* begin SUPPLIED DATA *

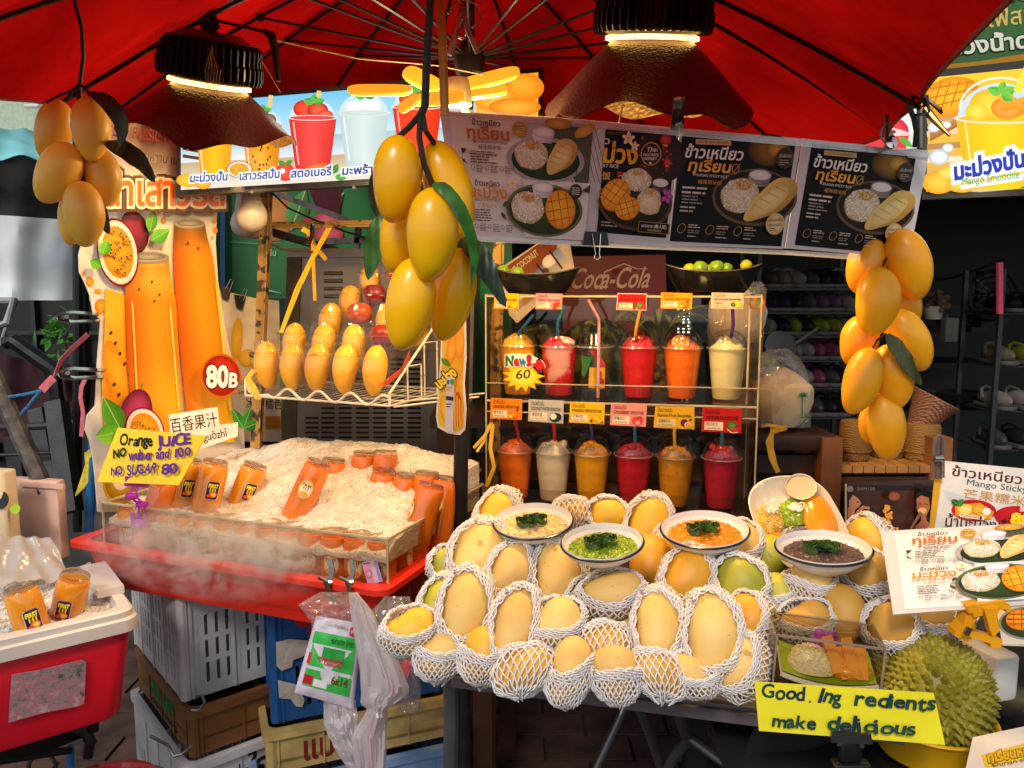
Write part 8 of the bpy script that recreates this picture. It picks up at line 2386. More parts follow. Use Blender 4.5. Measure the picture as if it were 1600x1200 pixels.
b=MB();b.grid(lambda u,v:pl(cxp+(SL[int(u*59)][0]-cxp)*v,cyp+(SL[int(u*59)][1]-cyp)*v,.010+.004*noise.noise(V3((u*20,v*4,2)))-.008*v),59,8);b.build('cling_film',clear('cling_film',gloss=.015,rough=.05,bump=.5,bscale=30,edge=.12),plate,angle=180)
# ================================================================== r
def weave(name,c1,c2,sc):
 if name in MATS:return MATS[name]
 m,t,b=nt(name)
 tc=t.nodes.new('ShaderNodeTexCoord')
 w1=t.nodes.new('ShaderNodeTexWave');w1.inputs['Scale'].default_value=sc;w1.inputs['Distortion'].default_value=3;w1.bands_direction='DIAGONAL'
 w2=t.nodes.new('ShaderNodeTexWave');w2.inputs['Scale'].default_value=sc;w2.bands_direction='Z';w2.inputs['Distortion'].default_value=2
 for w in(w1,w2):t.links.new(tc.outputs['Object'],w.inputs['Vector'])
 mu=t.nodes.new('ShaderNodeMath');mu.operation='MULTIPLY'
 t.links.new(w1.outputs['Fac'],mu.inputs[0]);t.links.new(w2.outputs['Fac'],mu.inputs[1])
 r=t.nodes.new('ShaderNodeValToRGB');r.color_ramp.elements[0].color=(*C(c1),1);r.color_ramp.elements[1].color=(*C(c2),1);r.color_ramp.elements[1].position=.5
 t.links.new(mu.outputs[0],r.inputs[0]);t.links.new(r.outputs[0],b.inputs['Base Color'])
 bp=t.nodes.new('ShaderNodeBump');bp.inputs['Strength'].default_value=.8;bp.inputs['Distance'].default_value=.004
 t.links.new(mu.outputs[0],bp.inputs['Height']);t.links.new(bp.outputs[0],b.inputs['Normal']);b.inputs['Roughness'].default_value=.5
 MATS[name]=m
 return m
M_weave=weave('woven_bamboo','#6a451a','#b5843a',85)
YR=2.12
rk=thing('bamboo_rack','brown wooden rack with a bamboo shelf behind the right mango bunch','rack',at(1385,900,YR))
zr=at(1385,724,YR).z
for x in(1296,1466):
 b=MB();b.strip([at(x,682,YR),V3((at(x,700,YR).x,YR,0))],.055,.05,(1,0,0));b.build('post',M_wood2,rk,smooth=False)
b=MB();x0,x1=at(1310,724,YR).x,at(1466,724,YR).x
for k in range(9):b.box(V3((x0+(x1-x0)*(k+.5)/9,YR+.1,zr-.012)),((x1-x0)/9-.003,.24,.02))
b.build('shelf',mat('bamboo_shelf','#a8743a',rough=.45,scale=14,var=.3),rk,smooth=False)
b=MB();b.box(V3(((x0+x1)/2,YR,zr-.055)),(x1-x0,.03,.04));b.build('rail',M_wood,rk,smooth=False)
b=MB();b.box(V3(((x0+x1)/2,YR+.1,zr-.35)),(x1-x0,.02,.5));b.build('back_board',M_dark,rk,smooth=False)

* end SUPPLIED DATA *

→ **OBJECTIVE**:
Quote the data above in full, leaving out the pictures it holds.

→ **FULL RESPONSE**:
Write part 8 of the bpy script that recreates this picture. It picks up at line 2386. More parts follow. Use Blender 4.5. Measure the picture as if it were 1600x1200 pixels.
b=MB();b.grid(lambda u,v:pl(cxp+(SL[int(u*59)][0]-cxp)*v,cyp+(SL[int(u*59)][1]-cyp)*v,.010+.004*noise.noise(V3((u*20,v*4,2)))-.008*v),59,8);b.build('cling_film',clear('cling_film',gloss=.015,rough=.05,bump=.5,bscale=30,edge=.12),plate,angle=180)
# ================================================================== r
def weave(name,c1,c2,sc):
 if name in MATS:return MATS[name]
 m,t,b=nt(name)
 tc=t.nodes.new('ShaderNodeTexCoord')
 w1=t.nodes.new('ShaderNodeTexWave');w1.inputs['Scale'].default_value=sc;w1.inputs['Distortion'].default_value=3;w1.bands_direction='DIAGONAL'
 w2=t.nodes.new('ShaderNodeTexWave');w2.inputs['Scale'].default_value=sc;w2.bands_direction='Z';w2.inputs['Distortion'].default_value=2
 for w in(w1,w2):t.links.new(tc.outputs['Object'],w.inputs['Vector'])
 mu=t.nodes.new('ShaderNodeMath');mu.operation='MULTIPLY'
 t.links.new(w1.outputs['Fac'],mu.inputs[0]);t.links.new(w2.outputs['Fac'],mu.inputs[1])
 r=t.nodes.new('ShaderNodeValToRGB');r.color_ramp.elements[0].color=(*C(c1),1);r.color_ramp.elements[1].color=(*C(c2),1);r.color_ramp.elements[1].position=.5
 t.links.new(mu.outputs[0],r.inputs[0]);t.links.new(r.outputs[0],b.inputs['Base Color'])
 bp=t.nodes.new('ShaderNodeBump');bp.inputs['Strength'].default_value=.8;bp.inputs['Distance'].default_value=.004
 t.links.new(mu.outputs[0],bp.inputs['Height']);t.links.new(bp.outputs[0],b.inputs['Normal']);b.inputs['Roughness'].default_value=.5
 MATS[name]=m
 return m
M_weave=weave('woven_bamboo','#6a451a','#b5843a',85)
YR=2.12
rk=thing('bamboo_rack','brown wooden rack with a bamboo shelf behind the right mango bunch','rack',at(1385,900,YR))
zr=at(1385,724,YR).z
for x in(1296,1466):
 b=MB();b.strip([at(x,682,YR),V3((at(x,700,YR).x,YR,0))],.055,.05,(1,0,0));b.build('post',M_wood2,rk,smooth=False)
b=MB();x0,x1=at(1310,724,YR).x,at(1466,724,YR).x
for k in range(9):b.box(V3((x0+(x1-x0)*(k+.5)/9,YR+.1,zr-.012)),((x1-x0)/9-.003,.24,.02))
b.build('shelf',mat('bamboo_shelf','#a8743a',rough=.45,scale=14,var=.3),rk,smooth=False)
b=MB();b.box(V3(((x0+x1)/2,YR,zr-.055)),(x1-x0,.03,.04));b.build('rail',M_wood,rk,smooth=False)
b=MB();b.box(V3(((x0+x1)/2,YR+.1,zr-.35)),(x1-x0,.02,.5));b.build('back_board',M_dark,rk,smooth=False)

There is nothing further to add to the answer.